Fabuła filmu jest niesamowicie prosta, ograna i przewidywalna. Główny bohater kradnie artefakt, który chce mieć łowca nagród, złodzieje, kosmiczny czarny charakter Ronan oraz największy madafaka galaktyki – Thanos. Każdy chce mieć magiczną kulkę i każdy walczy z każdym. Piszę to w takim tonie, bo chyba każdy zna podobną fabułę z co najmniej kilku filmów. I wcale nie znaczy to, że jest słaba. Wręcz przeciwnie – pasuje IDEALNIE! Mamy prawdziwy film przygodowy, bez sztucznego gmatwania i nagromadzania wątków (via Piraci z Karaibów 2,3, Spider-Man 2). Są pościgi, zdrady, oszustwa, bijatyki, ucieczka z więzienia i ratowanie świata, czy raczej światów. Wszystko czego moglibyśmy chcieć. James Gunn wykorzystał najprostszą formułę, aby stworzyć nadzwyczajnie interesujący obraz!
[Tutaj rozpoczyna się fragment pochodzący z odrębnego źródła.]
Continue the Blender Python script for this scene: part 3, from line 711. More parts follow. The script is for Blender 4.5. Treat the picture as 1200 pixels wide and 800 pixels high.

A wszystko dzięki genialnym bohaterom. Peter Quill aka Star Lord (Chris Pratt) to znany w Galaktyce, a przynajmniej tak mu się wydaje, złodziejaszek i szabrownik. Uciekając z tajemniczym artefaktem wpada w tarapaty i ląduje w więzieniu razem z Gamorą (Zoe Saldana) – przybraną córką Thanosa (ten wielki ze sceny po napisach Avengers), zmodyfikowanym genetycznie szopem nazywającym siebie Rocket (głos Bradley Cooper), drzewcem/entem o nazwie Groot (głos Vin Diesel) oraz świrującym mięśniakiem Draxem (Dave Bautista). Cała, niesamowicie oryginalna piątka mimo różnych celów zawiera sojusz i razem postanawia się wzbogacić.
Ze względu na to, że każdy członek tej nietypowej drużyny jest zupełnie kim innym mamy to niesamowitą chemię pomiędzy bohaterami. Kłótnie Quilla z Gamorą, Draxa z Rocketem to majstersztyk. Gdy trzeba potrafią ze sobą współpracować i dostajemy bardzo widowiskowe sceny akcji. Drużyna na miarę Avengers? Nie wiem czy nawet nie lepsza.
James Gunn znalazł IDEALNĄ równowagę pomiędzy akcją, napięciem, a komedią. Sala co rusz wybuchała śmiechem, a ilość dobrych żartów była nawet większa niż w Avengers. Quill ma świetne teksty, Szop Rocket jako najinteligentniejszy członek drużyny wypada genialnie, potrafi pojechać pomysłową wiązanką praktycznie każdemu. Drax nie rozumiejący metafor rozbawia do łez. I jeszcze Groot, który rozbraja w każdej scenie, w której się pojawi.
Na drugim planie świetnie wypadają Michael Rooker (Merle z The Walking Dead) , jako Yondu i Benicio del Toro jako szalony kosmiczny Kolekcjoner. Najsłabiej natomiast prezentuje się główny czarny charakter – Ronan. Jest jakiś taki enigmatyczny, bez życia i nie sprawia wrażenia wielkiego twardziela. Ronan jest chyba jedynym minusem jaki zaobserwowałem.
Z recenzji wyszła laurka dla Strażników Galaktyki. Laurka jak najbardziej zasłużona, bo film jest FENOMENALNY. Nawet osoby nie mające pojęcia o Uniwersum Marvela muszą go zobaczyć, bo to wspaniała rozrywka! I nie wiem, czy nie najlepszy film Marvela do tej pory.